Problem to solve. Can you set down, exactly as they appear below, the lines from the opening of the material through the one bearing "hm.build('handle', M['handle'], d)", minus the pictures?

────────────────────────────────────────

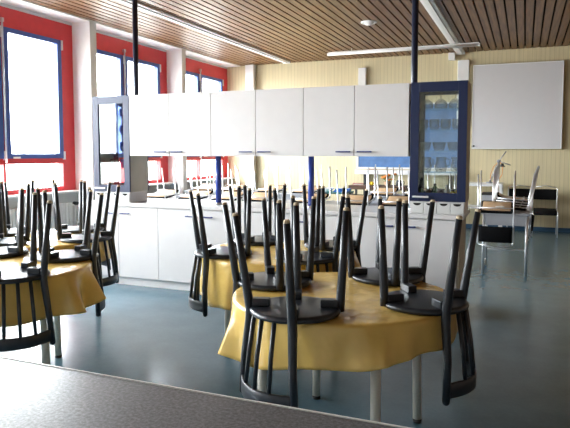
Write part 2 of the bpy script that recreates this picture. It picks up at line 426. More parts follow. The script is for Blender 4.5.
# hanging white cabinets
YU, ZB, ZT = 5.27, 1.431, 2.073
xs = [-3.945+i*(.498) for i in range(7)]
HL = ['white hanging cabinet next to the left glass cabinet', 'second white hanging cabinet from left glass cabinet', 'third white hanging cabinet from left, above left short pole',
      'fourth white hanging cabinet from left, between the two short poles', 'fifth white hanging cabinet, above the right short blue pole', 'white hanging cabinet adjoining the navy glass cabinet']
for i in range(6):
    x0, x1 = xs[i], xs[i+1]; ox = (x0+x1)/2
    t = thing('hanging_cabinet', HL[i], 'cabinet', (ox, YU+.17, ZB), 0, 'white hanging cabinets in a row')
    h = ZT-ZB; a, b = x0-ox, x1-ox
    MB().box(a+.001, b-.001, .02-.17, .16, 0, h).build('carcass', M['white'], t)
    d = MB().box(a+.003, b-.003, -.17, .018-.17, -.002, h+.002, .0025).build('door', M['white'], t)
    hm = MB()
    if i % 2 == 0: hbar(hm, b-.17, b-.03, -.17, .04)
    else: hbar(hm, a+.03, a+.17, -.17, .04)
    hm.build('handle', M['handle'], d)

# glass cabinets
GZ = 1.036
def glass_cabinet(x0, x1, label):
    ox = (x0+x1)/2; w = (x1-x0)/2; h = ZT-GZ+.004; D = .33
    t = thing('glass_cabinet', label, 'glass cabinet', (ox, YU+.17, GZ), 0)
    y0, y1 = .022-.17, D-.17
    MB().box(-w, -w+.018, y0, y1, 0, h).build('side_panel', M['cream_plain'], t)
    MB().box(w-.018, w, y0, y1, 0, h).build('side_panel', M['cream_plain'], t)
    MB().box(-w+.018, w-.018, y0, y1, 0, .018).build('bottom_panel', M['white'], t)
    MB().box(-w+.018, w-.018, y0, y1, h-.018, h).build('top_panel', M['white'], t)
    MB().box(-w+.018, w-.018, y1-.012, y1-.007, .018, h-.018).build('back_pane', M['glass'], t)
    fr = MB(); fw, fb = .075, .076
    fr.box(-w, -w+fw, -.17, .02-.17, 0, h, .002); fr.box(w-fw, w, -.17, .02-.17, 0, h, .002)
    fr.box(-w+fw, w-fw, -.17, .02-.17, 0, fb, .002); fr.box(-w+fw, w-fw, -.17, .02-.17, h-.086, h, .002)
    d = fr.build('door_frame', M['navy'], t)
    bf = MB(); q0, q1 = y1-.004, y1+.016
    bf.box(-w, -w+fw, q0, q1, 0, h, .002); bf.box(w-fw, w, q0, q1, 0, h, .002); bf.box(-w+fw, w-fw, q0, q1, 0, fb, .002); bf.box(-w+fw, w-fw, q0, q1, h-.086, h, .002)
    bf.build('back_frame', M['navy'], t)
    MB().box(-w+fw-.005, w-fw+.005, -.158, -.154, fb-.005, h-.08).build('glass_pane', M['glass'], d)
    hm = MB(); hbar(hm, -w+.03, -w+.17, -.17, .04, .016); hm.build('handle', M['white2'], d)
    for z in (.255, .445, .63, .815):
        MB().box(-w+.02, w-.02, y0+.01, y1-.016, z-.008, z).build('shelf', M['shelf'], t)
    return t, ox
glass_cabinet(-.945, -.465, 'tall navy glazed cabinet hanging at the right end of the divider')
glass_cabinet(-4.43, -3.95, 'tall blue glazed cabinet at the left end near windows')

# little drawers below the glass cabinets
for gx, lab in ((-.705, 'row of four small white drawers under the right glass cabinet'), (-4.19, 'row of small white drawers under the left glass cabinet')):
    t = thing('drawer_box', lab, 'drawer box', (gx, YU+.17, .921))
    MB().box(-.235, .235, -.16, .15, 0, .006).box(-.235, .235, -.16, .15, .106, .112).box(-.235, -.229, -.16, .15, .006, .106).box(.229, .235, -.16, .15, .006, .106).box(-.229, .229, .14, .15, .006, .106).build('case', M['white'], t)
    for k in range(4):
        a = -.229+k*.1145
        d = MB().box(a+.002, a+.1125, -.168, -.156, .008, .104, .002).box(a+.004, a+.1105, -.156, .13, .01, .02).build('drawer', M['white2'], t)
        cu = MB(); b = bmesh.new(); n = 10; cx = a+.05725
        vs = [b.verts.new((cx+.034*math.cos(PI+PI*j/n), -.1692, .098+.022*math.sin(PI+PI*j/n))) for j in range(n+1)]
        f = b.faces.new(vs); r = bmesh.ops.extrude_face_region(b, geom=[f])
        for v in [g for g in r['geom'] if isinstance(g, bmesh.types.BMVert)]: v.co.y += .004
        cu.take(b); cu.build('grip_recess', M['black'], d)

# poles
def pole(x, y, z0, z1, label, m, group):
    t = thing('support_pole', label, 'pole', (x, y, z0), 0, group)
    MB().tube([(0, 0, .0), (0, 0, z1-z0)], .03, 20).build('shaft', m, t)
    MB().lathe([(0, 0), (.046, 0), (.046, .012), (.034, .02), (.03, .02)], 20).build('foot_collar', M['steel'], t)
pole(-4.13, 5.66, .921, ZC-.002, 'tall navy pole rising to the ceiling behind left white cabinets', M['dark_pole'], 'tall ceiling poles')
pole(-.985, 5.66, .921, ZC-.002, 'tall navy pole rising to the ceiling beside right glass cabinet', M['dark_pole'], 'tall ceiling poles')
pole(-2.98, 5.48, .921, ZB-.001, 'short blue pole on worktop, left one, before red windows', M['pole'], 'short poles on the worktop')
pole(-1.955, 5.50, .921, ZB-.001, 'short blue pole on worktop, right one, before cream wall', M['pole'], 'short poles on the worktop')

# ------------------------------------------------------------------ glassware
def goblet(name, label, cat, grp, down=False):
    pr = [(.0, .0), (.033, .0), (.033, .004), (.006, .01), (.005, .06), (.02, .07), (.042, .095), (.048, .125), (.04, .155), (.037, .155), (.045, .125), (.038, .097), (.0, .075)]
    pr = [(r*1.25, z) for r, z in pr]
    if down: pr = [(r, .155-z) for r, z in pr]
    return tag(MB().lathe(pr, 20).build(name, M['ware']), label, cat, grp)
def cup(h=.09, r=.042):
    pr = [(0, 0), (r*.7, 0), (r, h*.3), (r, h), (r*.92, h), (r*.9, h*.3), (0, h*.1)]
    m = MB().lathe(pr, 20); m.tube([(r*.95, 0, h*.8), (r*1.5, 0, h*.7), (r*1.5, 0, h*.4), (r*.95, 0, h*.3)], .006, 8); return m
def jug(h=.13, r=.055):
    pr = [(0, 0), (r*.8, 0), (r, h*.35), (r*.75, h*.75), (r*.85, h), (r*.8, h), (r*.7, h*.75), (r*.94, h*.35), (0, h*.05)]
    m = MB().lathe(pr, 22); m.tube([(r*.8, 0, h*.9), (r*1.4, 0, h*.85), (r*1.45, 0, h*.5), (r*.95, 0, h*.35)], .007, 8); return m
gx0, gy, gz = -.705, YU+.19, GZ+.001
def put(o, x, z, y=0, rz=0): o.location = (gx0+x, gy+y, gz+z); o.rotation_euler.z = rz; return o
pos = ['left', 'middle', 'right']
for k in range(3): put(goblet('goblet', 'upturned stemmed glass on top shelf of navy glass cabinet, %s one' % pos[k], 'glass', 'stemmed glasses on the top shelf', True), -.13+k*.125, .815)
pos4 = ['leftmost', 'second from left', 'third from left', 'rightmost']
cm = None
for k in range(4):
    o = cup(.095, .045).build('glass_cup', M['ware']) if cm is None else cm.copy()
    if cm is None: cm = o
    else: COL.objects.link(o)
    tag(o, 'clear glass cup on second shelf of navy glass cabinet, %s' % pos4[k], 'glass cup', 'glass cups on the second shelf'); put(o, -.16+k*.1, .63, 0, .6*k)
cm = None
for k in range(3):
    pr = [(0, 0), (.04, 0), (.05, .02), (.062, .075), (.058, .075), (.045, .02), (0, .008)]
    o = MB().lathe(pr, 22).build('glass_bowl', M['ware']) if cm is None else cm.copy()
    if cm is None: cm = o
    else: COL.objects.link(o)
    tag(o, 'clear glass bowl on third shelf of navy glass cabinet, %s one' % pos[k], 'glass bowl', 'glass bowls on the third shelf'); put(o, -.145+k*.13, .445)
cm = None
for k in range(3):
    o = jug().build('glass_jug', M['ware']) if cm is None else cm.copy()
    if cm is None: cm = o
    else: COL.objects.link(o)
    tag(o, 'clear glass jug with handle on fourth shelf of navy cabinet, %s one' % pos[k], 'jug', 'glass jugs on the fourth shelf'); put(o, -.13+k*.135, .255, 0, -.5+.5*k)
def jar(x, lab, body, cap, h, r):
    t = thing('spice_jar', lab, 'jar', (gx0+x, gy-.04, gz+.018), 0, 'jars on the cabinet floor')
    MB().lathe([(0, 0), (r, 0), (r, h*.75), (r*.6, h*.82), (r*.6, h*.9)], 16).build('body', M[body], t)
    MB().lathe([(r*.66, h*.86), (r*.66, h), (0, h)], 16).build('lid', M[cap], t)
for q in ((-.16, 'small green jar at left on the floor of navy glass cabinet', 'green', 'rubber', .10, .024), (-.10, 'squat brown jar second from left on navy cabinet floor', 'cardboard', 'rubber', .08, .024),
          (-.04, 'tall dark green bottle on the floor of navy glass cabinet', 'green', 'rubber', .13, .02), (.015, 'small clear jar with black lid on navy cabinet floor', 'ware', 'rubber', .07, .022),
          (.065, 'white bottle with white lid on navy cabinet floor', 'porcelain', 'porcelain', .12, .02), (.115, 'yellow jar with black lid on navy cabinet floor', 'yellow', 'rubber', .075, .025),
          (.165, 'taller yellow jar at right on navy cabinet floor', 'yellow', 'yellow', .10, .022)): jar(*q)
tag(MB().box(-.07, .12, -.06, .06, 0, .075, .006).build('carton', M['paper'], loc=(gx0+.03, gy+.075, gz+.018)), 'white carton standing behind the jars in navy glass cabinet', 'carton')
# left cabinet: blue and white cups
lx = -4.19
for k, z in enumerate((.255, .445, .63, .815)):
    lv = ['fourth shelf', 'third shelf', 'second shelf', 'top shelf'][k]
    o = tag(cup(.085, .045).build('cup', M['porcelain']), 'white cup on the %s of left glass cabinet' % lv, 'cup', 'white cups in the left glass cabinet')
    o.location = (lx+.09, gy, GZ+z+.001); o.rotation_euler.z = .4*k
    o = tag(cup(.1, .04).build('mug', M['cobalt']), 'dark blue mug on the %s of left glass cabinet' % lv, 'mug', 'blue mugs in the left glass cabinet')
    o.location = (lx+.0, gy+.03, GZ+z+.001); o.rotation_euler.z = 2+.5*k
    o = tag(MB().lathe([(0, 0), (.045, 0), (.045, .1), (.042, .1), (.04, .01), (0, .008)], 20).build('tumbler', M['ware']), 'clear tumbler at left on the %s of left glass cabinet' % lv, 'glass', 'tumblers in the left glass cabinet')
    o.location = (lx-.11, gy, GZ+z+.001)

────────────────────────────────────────

Exercise result.
Write part 2 of the bpy script that recreates this picture. It picks up at line 426. More parts follow. The script is for Blender 4.5.
# hanging white cabinets
YU, ZB, ZT = 5.27, 1.431, 2.073
xs = [-3.945+i*(.498) for i in range(7)]
HL = ['white hanging cabinet next to the left glass cabinet', 'second white hanging cabinet from left glass cabinet', 'third white hanging cabinet from left, above left short pole',
      'fourth white hanging cabinet from left, between the two short poles', 'fifth white hanging cabinet, above the right short blue pole', 'white hanging cabinet adjoining the navy glass cabinet']
for i in range(6):
    x0, x1 = xs[i], xs[i+1]; ox = (x0+x1)/2
    t = thing('hanging_cabinet', HL[i], 'cabinet', (ox, YU+.17, ZB), 0, 'white hanging cabinets in a row')
    h = ZT-ZB; a, b = x0-ox, x1-ox
    MB().box(a+.001, b-.001, .02-.17, .16, 0, h).build('carcass', M['white'], t)
    d = MB().box(a+.003, b-.003, -.17, .018-.17, -.002, h+.002, .0025).build('door', M['white'], t)
    hm = MB()
    if i % 2 == 0: hbar(hm, b-.17, b-.03, -.17, .04)
    else: hbar(hm, a+.03, a+.17, -.17, .04)
    hm.build('handle', M['handle'], d)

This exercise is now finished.